Mais à ce jour, il n’existe pas de solution valable?
En 2017, lorsque cette disposition a été retirée du PLF, le gouvernement a promis de revenir avec un projet de loi qui amenderait le Code de procédure civile. Il s’agit d’un projet complet, d’une vingtaine d’articles, garantissant l’application des jugements même sur 3 ou 4 ans, tout en interdisant la procédure de saisie. La question qui se pose aujourd’hui est de savoir pourquoi le gouvernement n’a pas introduit ce projet de loi dans le circuit législatif. Benchaâboun a pour la première fois introduit ce qu’on appelle les instruments innovants de financement. Toutefois, ces instruments restent flous en l’absence d’explications de la manière avec laquelle le gouvernement compte les mettre en œuvre… Vous savez, ces nouveaux instruments dits innovants représentent un moyen de financement des projets dans les pays développés. Cela permet de limiter le recours à l’endettement par exemple, tout en maintenant un bon rythme de matière d’investissement. Lorsque l’État veut construire un hôpital ou une autoroute, il se tourne vers le privé ou le secteur public dans le cadre de PPP. Ces 12 MMDH ne sont pas inscrits comme recettes dans le corps du Budget car il s’agit d’une ressource indirecte. 

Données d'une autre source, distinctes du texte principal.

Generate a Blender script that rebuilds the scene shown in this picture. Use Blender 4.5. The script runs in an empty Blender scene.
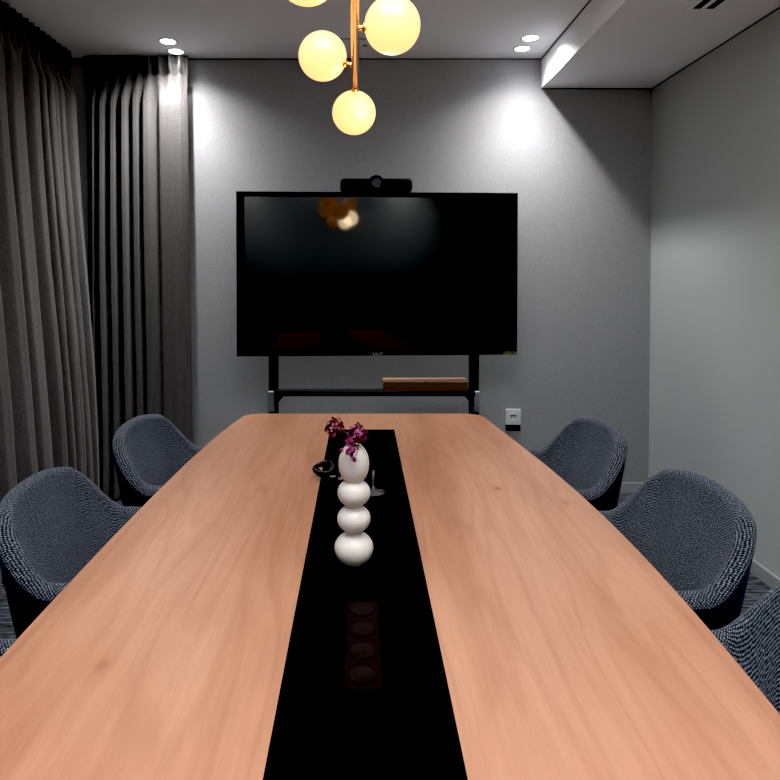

L’ASMEX rejette une disposition du PLF 2020

La moutarde monte au nez des exportateurs marocains. Dans un communiqué de l’Association marocaine des exportateurs (ASMEX), ces derniers demandent à surseoir aux mesures proposées par le PLF 2020 suite à un comité de crise réuni le 30 octobre. Il s’agit principalement de l’annulation de l’exonération sur le chiffre d’affaires à l’exportation durant les premières 5 années. En réaction, le comité de crise s’inquiète de «la rupture de la confiance dans le partenariat public-privé pour l’environnement des affaires au Maroc». Pour les exportateurs, cette exonération ne faisait que compenser les surcoûts de facteurs de production et contribuait à faire face à la vive concurrence sur les marchés internationaux.